Stark Brothers Nurseries donating 30 fruit trees for community planting project

The Victory Over Hunger (VOH) program didn’t find an acceptable location for this year’s inaugural garden until its third try. Now it appears the local food-growing venture’s plans to plant fruit trees has hit at least one snag as to its location.

Earlier this year it was announced that two sites had been selected for the planting of fruit trees. One area was just west of Eugene Field Elementary School on city-owned land at Market Street and Arch Street. The other orchard was tentatively slated to be created on private property adjacent to Fulton Avenue.

Since that time the South Side planting zone has been relocated to a city-owned lot at Bowling Avenue and 30th Street.

“We’re not comfortable using private property. The more we thought about it, the more we felt it best to keep these trees in public property,” explained City Manager Jeff LaGarce.

Dennis Green, a member of the VOH committee, speaking after Wednesday morning’s meeting of the city’s tree board, indicated that the Market and South Arch site may have to be reconsidered.

“It’s awfully gravelly from what I’ve seen,” he said.

Because neither of the proposed planting locations are particularly large is another concern. Green believes keeping all the trees on one lot would be preferable.

“If we could get them all together, it would save a lot of trouble from having to go from one spot to another and pull everything back and forth. If we could get them all together it sure would work out better,” said Green.

Green is also concerned about the elevation at which the young trees are planted.

“You don’t want them where they could get a late frost, so you’d need a high spot,” he said. “You’d probably want a southwest-facing slope to plant them on, but nothing in the world is ideal.”

A total of 30 fruit trees - 16 apple, five peach, five pear, four plum - are being donated to the city by Stark Brothers Nurseries. They are set to arrive on Thursday, Nov. 2. Upon their arrival, Parks & Recreation personnel will lend their assistance.

“We’ll drill the holes and bring all the trees out,” said Andy Dorian, director of the parks department. “They’re smaller trees so it won’t take very long.”

Once the trees are in the ground the work won’t end, which is why Green was at city hall Wednesday morning.

“I’m trying to see if the tree board will help maintain them - prune them, spray them and so forth,” he said.

While tree board members are experienced hands when it comes to performing maintenance on trees growing on city right-of-way, fruit trees present a different challenge, according to Ed Tamerius of the tree board.

“It’s different from pruning shade trees,” he said.

Kristy Trevathan, tree board president, told Green that the board would provide help as it could, noting the volume of trees its members already tend to regularly. Tamerius said providing mulch and water rings might be a possibility.

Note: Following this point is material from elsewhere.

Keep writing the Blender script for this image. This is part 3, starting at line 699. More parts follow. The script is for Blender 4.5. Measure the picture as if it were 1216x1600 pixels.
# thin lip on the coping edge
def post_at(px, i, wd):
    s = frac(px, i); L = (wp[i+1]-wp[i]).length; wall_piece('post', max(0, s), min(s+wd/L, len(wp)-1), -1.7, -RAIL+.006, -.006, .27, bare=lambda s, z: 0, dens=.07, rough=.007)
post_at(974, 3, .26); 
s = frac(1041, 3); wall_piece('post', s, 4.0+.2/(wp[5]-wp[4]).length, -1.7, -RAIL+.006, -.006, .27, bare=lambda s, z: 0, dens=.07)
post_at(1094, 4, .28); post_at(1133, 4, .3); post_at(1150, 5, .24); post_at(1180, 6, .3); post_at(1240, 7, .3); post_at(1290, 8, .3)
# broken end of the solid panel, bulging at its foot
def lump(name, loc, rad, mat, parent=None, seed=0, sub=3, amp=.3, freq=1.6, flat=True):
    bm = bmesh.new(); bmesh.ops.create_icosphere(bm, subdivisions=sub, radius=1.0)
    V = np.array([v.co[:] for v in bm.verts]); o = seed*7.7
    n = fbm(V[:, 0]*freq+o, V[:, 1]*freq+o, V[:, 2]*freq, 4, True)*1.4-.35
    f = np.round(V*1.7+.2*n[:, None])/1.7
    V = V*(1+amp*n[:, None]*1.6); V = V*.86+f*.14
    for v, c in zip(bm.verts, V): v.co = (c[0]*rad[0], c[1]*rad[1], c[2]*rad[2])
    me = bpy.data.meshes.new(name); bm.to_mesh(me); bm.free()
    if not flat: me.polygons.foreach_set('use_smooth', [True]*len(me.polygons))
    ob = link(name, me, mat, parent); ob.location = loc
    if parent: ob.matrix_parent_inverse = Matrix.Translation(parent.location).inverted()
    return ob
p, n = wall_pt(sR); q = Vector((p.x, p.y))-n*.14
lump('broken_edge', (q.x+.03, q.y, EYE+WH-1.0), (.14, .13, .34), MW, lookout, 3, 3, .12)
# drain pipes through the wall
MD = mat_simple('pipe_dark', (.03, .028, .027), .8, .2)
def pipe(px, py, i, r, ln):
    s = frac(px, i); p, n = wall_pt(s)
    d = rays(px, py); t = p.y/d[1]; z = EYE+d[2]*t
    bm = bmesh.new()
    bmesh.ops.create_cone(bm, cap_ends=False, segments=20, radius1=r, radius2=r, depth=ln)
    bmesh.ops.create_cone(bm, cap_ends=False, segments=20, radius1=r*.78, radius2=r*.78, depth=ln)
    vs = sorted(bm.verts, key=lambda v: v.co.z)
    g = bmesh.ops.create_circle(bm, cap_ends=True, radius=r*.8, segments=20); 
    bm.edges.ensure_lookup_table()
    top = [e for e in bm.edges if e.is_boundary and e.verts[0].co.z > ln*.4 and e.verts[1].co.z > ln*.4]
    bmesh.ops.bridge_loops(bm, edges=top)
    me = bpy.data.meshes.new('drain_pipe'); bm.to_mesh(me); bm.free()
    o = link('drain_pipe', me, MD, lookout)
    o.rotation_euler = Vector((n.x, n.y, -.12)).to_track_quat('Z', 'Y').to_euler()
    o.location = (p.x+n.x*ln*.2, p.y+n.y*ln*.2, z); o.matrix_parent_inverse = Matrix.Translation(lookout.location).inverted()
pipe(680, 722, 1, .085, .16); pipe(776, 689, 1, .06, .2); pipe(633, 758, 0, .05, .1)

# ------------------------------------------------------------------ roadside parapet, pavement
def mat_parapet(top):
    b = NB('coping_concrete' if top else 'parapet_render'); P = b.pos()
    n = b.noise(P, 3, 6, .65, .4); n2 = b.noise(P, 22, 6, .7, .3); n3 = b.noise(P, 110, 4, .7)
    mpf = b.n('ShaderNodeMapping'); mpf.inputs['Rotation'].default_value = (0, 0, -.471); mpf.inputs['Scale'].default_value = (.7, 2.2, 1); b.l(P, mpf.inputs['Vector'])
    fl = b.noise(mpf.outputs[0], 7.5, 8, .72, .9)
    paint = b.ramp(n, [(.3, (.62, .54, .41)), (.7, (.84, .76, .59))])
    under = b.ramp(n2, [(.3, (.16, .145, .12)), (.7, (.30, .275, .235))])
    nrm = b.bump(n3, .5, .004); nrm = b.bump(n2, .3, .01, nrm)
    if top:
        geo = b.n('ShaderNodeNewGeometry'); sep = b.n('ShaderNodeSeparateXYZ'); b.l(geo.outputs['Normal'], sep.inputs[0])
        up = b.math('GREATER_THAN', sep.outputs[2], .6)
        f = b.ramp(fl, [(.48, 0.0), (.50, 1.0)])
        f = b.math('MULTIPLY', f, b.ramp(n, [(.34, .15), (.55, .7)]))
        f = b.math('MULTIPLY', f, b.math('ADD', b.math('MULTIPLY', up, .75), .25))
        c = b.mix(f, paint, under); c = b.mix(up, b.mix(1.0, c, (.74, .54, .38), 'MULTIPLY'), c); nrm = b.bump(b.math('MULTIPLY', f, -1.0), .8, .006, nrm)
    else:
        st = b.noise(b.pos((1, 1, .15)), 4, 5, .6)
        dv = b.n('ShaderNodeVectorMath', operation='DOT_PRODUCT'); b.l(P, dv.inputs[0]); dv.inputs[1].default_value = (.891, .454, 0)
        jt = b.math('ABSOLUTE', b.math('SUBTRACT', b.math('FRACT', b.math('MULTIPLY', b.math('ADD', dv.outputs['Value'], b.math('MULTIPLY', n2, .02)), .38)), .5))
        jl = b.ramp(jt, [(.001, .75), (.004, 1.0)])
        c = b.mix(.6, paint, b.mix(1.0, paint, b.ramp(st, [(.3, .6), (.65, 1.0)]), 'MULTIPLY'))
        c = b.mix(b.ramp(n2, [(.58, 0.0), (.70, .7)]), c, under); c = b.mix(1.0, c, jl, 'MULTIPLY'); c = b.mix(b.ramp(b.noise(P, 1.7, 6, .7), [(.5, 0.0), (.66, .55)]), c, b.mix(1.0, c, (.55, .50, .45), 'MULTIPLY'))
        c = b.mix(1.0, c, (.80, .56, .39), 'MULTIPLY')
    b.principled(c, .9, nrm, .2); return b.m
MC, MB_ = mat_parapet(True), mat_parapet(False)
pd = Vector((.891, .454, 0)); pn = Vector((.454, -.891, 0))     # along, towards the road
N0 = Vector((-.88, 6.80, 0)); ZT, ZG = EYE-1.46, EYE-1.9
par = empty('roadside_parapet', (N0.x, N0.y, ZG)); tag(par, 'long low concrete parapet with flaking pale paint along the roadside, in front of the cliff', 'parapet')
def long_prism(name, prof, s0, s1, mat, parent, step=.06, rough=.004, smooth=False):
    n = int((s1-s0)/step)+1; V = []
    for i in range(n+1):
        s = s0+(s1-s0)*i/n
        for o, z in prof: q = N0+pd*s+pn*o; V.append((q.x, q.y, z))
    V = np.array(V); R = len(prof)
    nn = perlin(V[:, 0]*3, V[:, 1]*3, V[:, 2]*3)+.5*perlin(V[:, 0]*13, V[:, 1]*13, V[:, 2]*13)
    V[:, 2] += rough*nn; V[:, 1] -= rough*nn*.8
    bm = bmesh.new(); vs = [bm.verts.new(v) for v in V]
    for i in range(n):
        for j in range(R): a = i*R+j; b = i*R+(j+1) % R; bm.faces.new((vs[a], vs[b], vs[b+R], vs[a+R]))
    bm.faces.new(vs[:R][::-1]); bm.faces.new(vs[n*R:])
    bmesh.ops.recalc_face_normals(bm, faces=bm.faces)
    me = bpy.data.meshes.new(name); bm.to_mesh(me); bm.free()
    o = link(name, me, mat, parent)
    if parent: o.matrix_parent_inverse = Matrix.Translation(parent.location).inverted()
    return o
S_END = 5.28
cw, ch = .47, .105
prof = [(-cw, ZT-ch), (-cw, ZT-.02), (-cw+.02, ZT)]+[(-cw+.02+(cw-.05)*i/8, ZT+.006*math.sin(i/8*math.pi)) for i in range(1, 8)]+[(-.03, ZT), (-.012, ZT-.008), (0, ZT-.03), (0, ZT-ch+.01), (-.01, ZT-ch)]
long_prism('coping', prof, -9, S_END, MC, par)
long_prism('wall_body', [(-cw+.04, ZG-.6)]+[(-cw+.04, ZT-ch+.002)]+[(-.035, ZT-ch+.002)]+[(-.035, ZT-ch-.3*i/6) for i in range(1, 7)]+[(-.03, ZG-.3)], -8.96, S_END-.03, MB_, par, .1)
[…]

According to Green, the VOH garden generated close to 500 pounds of vegetables this year that were donated to local meal programs, such as Loaves and Fishes, plus food pantries provided by organizations and churches in the community.

The fruit harvested from the new trees in the future will also go to feed the hungry.

“The apple trees are all semi-dwarf,” said Green. “After they mature in four to five years you should be able to get 15 to 20 bushels off of each tree, which would be quite a bit of fruit.”